**Task statement**
Among the lines below, keep only those from the one containing "Keep writing the" through the one containing "tag(ds, 'dark thin", and reproduce them exactly.

* * * * * * * * *

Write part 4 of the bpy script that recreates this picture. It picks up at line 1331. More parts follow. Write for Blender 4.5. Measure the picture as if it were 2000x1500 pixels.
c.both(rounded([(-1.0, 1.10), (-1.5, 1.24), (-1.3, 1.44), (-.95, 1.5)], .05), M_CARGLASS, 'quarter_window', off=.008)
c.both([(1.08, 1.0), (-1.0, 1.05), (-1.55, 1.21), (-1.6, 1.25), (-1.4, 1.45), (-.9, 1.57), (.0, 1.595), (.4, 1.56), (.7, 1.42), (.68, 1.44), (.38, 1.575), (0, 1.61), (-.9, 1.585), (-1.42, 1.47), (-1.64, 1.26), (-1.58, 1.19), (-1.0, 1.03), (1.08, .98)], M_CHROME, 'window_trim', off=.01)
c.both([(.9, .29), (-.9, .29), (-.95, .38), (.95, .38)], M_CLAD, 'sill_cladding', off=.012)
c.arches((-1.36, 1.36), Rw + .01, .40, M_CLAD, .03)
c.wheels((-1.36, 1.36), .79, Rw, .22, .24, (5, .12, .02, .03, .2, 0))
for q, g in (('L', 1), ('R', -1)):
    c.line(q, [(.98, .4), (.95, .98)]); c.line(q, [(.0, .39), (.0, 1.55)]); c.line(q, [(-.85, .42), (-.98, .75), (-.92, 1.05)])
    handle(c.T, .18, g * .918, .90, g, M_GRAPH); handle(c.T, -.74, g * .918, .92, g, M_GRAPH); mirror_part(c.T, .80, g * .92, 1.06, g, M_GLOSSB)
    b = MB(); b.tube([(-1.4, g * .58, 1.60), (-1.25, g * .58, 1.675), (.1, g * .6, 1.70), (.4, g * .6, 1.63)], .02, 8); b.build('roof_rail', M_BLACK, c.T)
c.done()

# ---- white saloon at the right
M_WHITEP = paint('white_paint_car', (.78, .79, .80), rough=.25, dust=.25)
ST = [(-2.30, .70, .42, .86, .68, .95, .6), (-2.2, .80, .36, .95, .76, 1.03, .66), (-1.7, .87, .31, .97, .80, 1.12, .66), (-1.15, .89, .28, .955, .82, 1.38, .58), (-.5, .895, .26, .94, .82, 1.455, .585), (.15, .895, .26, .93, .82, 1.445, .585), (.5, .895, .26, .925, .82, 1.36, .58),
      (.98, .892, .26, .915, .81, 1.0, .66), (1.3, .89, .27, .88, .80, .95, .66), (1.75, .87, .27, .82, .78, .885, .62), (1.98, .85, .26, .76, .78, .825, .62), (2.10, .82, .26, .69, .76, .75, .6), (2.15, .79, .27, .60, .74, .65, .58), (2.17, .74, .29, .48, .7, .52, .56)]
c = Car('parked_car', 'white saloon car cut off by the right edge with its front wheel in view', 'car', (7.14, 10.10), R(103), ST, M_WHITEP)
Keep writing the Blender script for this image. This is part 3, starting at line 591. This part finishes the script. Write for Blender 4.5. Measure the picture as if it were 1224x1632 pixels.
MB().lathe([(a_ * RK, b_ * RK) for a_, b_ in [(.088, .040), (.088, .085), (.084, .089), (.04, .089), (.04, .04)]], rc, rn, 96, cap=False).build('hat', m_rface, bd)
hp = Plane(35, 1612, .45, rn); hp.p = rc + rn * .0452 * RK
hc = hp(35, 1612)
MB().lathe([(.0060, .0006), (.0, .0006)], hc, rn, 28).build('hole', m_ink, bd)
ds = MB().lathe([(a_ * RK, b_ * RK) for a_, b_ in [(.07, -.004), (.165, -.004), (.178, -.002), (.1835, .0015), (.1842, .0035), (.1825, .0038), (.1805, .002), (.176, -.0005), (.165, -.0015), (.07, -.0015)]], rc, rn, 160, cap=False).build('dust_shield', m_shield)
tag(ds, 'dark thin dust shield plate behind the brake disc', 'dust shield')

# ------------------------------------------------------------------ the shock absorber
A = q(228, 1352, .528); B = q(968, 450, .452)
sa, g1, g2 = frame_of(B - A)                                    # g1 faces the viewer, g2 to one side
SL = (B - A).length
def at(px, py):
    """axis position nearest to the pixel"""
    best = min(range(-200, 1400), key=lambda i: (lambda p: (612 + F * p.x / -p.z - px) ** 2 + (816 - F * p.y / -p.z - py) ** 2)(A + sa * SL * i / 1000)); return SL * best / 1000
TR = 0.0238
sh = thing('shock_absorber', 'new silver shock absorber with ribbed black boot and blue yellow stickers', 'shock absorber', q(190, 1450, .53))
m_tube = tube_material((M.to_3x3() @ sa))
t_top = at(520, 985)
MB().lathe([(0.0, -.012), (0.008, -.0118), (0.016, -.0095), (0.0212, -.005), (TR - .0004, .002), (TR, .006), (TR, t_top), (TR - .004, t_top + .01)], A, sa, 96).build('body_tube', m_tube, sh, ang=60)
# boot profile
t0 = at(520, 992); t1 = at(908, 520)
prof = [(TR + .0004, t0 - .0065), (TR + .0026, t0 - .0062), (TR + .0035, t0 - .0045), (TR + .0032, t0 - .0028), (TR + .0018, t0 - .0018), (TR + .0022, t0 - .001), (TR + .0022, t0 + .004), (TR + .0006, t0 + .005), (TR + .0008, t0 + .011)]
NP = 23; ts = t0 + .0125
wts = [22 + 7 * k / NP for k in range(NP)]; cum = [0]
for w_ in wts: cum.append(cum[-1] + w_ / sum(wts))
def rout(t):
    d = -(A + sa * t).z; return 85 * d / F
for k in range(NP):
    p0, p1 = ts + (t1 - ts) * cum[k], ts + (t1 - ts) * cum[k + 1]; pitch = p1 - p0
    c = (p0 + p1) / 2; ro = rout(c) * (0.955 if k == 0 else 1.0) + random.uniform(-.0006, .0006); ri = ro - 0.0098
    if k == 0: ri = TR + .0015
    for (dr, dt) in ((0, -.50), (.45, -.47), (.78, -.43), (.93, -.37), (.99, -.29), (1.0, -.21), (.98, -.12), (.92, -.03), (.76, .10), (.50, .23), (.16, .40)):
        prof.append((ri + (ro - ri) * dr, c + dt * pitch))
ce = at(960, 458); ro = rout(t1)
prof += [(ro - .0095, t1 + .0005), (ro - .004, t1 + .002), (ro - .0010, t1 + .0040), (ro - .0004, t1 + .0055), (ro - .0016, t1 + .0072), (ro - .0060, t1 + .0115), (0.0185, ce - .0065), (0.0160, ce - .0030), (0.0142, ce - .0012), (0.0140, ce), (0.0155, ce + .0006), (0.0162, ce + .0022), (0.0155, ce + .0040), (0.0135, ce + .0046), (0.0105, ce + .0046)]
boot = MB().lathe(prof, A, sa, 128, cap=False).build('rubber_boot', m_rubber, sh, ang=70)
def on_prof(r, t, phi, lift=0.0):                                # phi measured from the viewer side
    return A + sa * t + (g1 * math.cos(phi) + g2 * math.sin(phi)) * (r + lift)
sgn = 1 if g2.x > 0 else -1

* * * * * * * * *

**Solution**
Keep writing the Blender script for this image. This is part 3, starting at line 591. This part finishes the script. Write for Blender 4.5. Measure the picture as if it were 1224x1632 pixels.
MB().lathe([(a_ * RK, b_ * RK) for a_, b_ in [(.088, .040), (.088, .085), (.084, .089), (.04, .089), (.04, .04)]], rc, rn, 96, cap=False).build('hat', m_rface, bd)
hp = Plane(35, 1612, .45, rn); hp.p = rc + rn * .0452 * RK
hc = hp(35, 1612)
MB().lathe([(.0060, .0006), (.0, .0006)], hc, rn, 28).build('hole', m_ink, bd)
ds = MB().lathe([(a_ * RK, b_ * RK) for a_, b_ in [(.07, -.004), (.165, -.004), (.178, -.002), (.1835, .0015), (.1842, .0035), (.1825, .0038), (.1805, .002), (.176, -.0005), (.165, -.0015), (.07, -.0015)]], rc, rn, 160, cap=False).build('dust_shield', m_shield)
tag(ds, 'dark thin dust shield plate behind the brake disc', 'dust shield')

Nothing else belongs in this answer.